Uma noite, há uns anos atrás, fazia a estrada de Coimbra ao Estoril, pela EN1. Numa reta muito comprida por alturas de Soure, fui mandado parar pela GNR, pois, supostamente tinha feito uma ultrapassagem indevida. Encostei e, cortesmente, respondi ao senhor agente da autoridade que não me parecia ter infringido o que quer que fosse, pois a viatura que vinha de frente estava ainda muito longe. De repente, o senhor agente pergunta-me: “O senhor está bem?” Respondi que sim, admirado! ”Não! O senhor tem muita tristeza no rosto e ele é o espelho do coração. Que é que tem? Seriam já umas 22.00 h e estava escuro. Como teria ele dado conta do meu estado de espírito? E, então contei-lhe que tinha vindo duma povoação perto da Curia, do funeral de um jovem muito amigo que se tinha suicidado e que me custava aceitar essa situação. De frente para mim, aquele senhor agente começou a falar-me como se sempre tivéssemos sido grandes amigos. Disse-me palavras certas, oportunas, de compreensão e estímulo que eu, sendo sacerdote (ele nunca o soube) não saberia dizer. Durante cerca de meia hora dialoguei com ele, acolhendo atento e em silêncio o que ele me dizia. E uma paz enorme me invadiu. Depois, entregou-me os documentos e desejou-me boa viagem. “Vá devagar, olhe que a sua vida é muito importante e a dos demais, também.” Agradeci reconhecido!
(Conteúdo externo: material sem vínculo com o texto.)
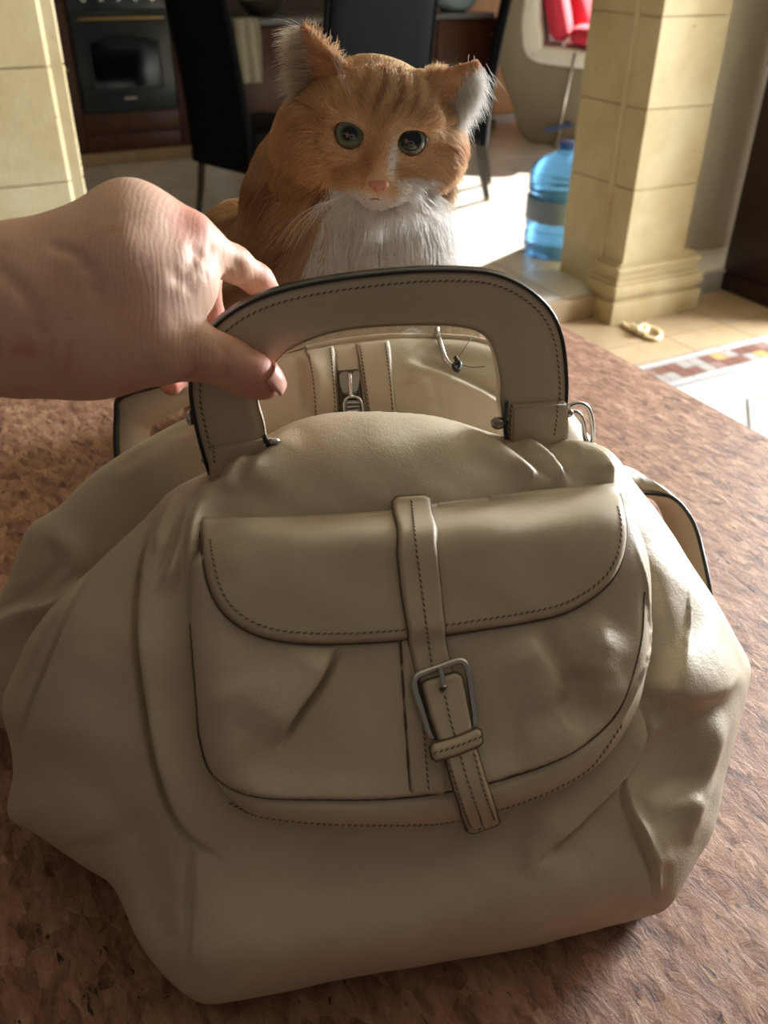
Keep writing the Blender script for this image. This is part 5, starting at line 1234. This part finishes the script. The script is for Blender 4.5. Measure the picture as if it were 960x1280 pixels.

Este é um facto real, que nos pode ensinar que o diálogo nos faz crescer. Quando pensamos no diálogo pensamos em duas pessoas a falar uma com a outra, usando palavras para trocar opiniões, ideias, expressar argumentos. etc. O diálogo nem sempre tem palavras e os intervenientes nem sempre são pessoas. O ser humano tem necessidade de comunicar, de expressar-se, de expandir-se numa relação com o humano e, sobretudo com o divino. O ser humano é um ser em relação, não uma ilha, não uma árvore a quem cortaram todas as raízes. E o fundamento da relação é o diálogo. O que é a oração senão um diálogo com Deus? Diante d’Ele expressamos o nosso louvor ou o nosso pedido, ou simplesmente O ouvimos falar ao nosso coração. O que é o amor senão um diálogo na expressão sincera dos sentimentos ou no silêncio dos olhares recíprocos? O que é o escutar quem nos fala, desabafa os segredos do coração e nós o ouvimos num silêncio que o acolhe com toda a tenção senão um diálogo sublime? O que é o consolar, com ou sem palavras, senão um diálogo de amor e fraternidade? O que é o contemplar as maravilhas da Natureza, a beleza interior e exterior das pessoas, senão um dialogo de louvor a Deus, criador da beleza? O que é o sofrer com uma Natureza destruída pela maldade das pessoas, ou com as pessoas com o coração cheio de ódio, sem sentimentos e com a vida destruída por isso mesmo, senão uma prece ao Senhor que tudo pode redimir? O diálogo é o contrário do egoísmo, do egocentrismo, do narcisismo que apoucam ou mesmo matam quem os possui.
Comecei estas considerações com um episódio que parecia nada ter a haver com o que se poderia dizer do diálogo. Aquele agente de autoridade soube ler a dor através de um rosto triste e não se desinteressou dela, procurou dar-lhe remédio, estabelecendo diálogo com o meu silêncio atento. Já lá vão mais de vinte anos. Espero jamais esquecer o episódio. Gostava de rever esse senhor que me fez compreender que Deus dialoga connosco, em cada momento, por intermédio dos mais inesperados mensageiros. Aprendi nessa noite que a minha vida cristã e sacerdotal deve ser um constante diálogo de amor com os meus irmãos. Só assim poderei crescer como cristão e como pessoa. Só assim ajudarei a crescer aqueles que Deus colocar no meu caminho.